Les bibliothécaires ont réagi également, regrettant les contrôles dont ils font parfois l’objet pour être sûrs qu’on ne met entre les mains des enfants que des livres dits convenables.
Livre épuisé
Du côté des éditions du Rouergue, et des chiffres de vente, les résultats ne se sont pas fait attendre. Sorti en 2011, "Tous à poil !" s’était vendu à 1 500 exemplaires. Depuis que la polémique a éclaté, il est épuisé. La maison d’édition s’apprête à le réimprimer à six mille exemplaires. Comme ce sera peut-être le cas pour un autre livre du Rouergue, "Le Jour du Slip/Je porte la culotte" d’Anne Percin et de Thomas Gomet, carrément accusé de faire "l’apologie de la pédocriminalité".
"P our nous, dans un sens, cette hypermédiatisation est positive puisqu’elle permet de rappeler le rôle de la littérature jeunesse et de relancer le débat démocratique", nous explique Sylvie Gracia du Rouergue. "On assiste à une mobilisation générale sur ces questions de société. Cependant, nous sommes inquiets car nous percevons la volonté d’un retour à une littérature jeunesse aseptisée, ce qu’elle n’a d’ailleurs jamais été. Il suffit de relire les contes pour le réaliser. Les grands livres de littérature enfantine n’ont pas fait l’économie, par exemple, de la cruauté." Ni de l’immoralité si l’on pense au "Petit Poucet", à Hänsel et Gretel, à la violence de Barbe bleue, à Blanche-Neige et ses sept nains.

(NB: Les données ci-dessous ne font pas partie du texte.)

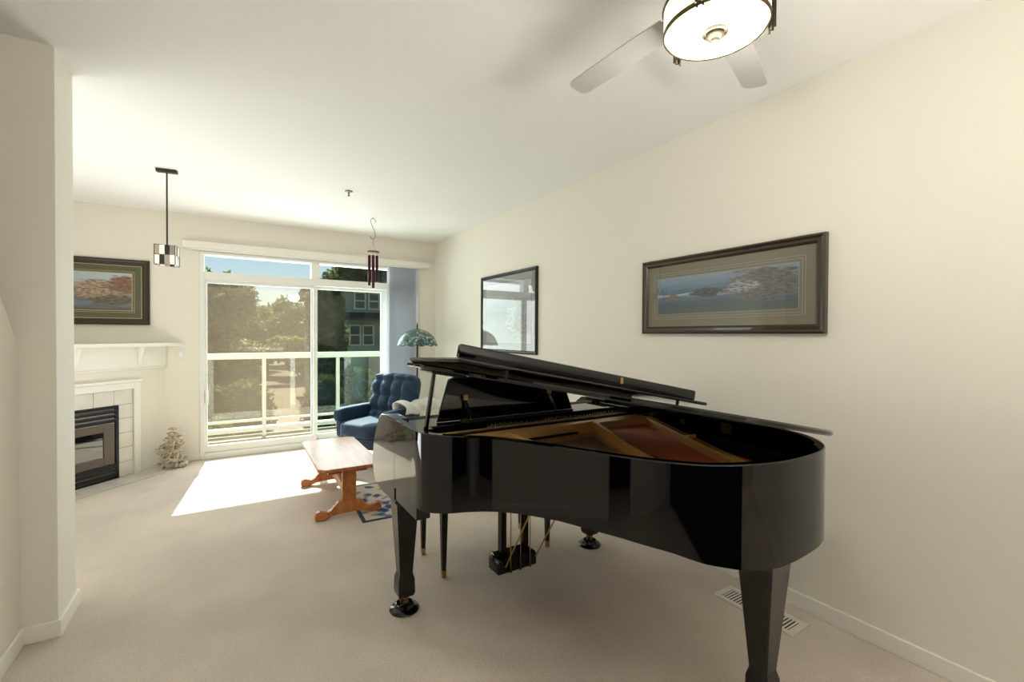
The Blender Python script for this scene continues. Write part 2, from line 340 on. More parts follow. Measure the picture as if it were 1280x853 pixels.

"Lorsque nous avons publié ‘Tous à poil !’, nous étions fidèles à la politique de la maison qui a toujours travaillé sur les questionnements et qui le fait frontalement. L’un de nos premiers livres, ‘Les petits bonshommes sur le carreau’ d’Olivier Douzou, parlait des clochards. Nous avions été critiqués à l’époque sous prétexte qu’il ne fallait pas parler de questions difficiles aux enfants. Ce livre est sorti dans les années 90. On en vend encore entre 700 et 800 exemplaires par an."
Libre, confrontante, contemporaine et inventive, la littérature jeunesse brille par son intelligence depuis de nombreuses années en France comme en Belgique. Aujourd’hui, pourtant, des titres sont menacés d’être retirés des listes scolaires et la peur du livre, dans une société, n’est jamais un signe encourageant. Le livre pour enfants n’a pas pour vocation d’être moralisateur ou pédagogique. Il existe pour aider l’enfant à rêver, à grandir, à se construire, sans préjugés et dans la tolérance. Il aiguise aussi son esprit critique et son autonomie. A mille lieues des débats qui cherchent à la museler. Des livres comme "Max et les maximonstres" du génial Maurice Sendak nous prouvent à quel point l’insoumission à l’autorité parentale ou gouvernementale a encore de beaux jours devant elle. Alors, plus que la Foire, faisons véritablement, dans les cinq jours à venir, la fête aux livres, ces indispensables espaces de liberté.